• PROBLEM TO SOLVE
Retype, exactly as they stand, the lines from the start of the data to the line that contains "COL = scene.collection", both ends included. Leave the pictures out.

• GIVEN INFORMATION

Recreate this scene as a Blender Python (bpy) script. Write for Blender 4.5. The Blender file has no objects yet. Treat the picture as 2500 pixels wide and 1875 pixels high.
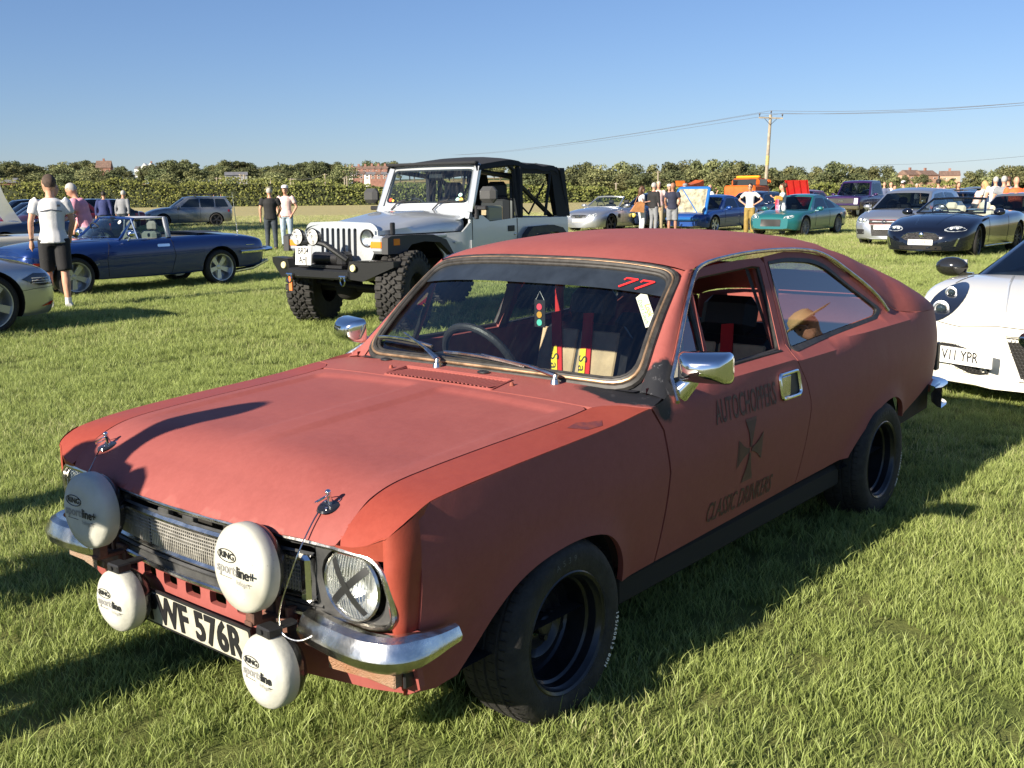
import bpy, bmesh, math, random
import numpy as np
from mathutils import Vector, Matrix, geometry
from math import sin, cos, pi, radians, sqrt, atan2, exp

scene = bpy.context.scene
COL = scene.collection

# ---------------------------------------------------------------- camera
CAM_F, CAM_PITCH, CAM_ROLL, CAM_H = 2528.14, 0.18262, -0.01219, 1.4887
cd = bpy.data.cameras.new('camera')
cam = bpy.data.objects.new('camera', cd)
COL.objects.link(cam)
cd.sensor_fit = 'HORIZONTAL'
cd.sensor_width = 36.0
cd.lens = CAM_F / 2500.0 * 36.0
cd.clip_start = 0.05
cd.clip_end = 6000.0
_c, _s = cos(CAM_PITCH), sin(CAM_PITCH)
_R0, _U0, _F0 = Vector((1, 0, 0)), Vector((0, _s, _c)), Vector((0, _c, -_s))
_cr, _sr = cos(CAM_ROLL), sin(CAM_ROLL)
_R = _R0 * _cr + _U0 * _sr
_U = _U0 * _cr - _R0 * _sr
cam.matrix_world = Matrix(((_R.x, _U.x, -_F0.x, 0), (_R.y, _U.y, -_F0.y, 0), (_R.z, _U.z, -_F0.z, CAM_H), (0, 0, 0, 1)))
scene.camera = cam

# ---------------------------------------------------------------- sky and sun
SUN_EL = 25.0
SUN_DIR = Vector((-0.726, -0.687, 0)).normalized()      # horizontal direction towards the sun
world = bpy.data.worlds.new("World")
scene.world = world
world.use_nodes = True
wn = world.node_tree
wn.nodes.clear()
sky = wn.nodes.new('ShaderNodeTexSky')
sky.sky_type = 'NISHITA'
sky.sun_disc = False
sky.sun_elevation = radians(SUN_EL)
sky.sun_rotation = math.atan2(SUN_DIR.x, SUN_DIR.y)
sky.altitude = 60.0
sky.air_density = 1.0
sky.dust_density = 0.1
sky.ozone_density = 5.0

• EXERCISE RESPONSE
Recreate this scene as a Blender Python (bpy) script. Write for Blender 4.5. The Blender file has no objects yet. Treat the picture as 2500 pixels wide and 1875 pixels high.
import bpy, bmesh, math, random
import numpy as np
from mathutils import Vector, Matrix, geometry
from math import sin, cos, pi, radians, sqrt, atan2, exp

scene = bpy.context.scene
COL = scene.collection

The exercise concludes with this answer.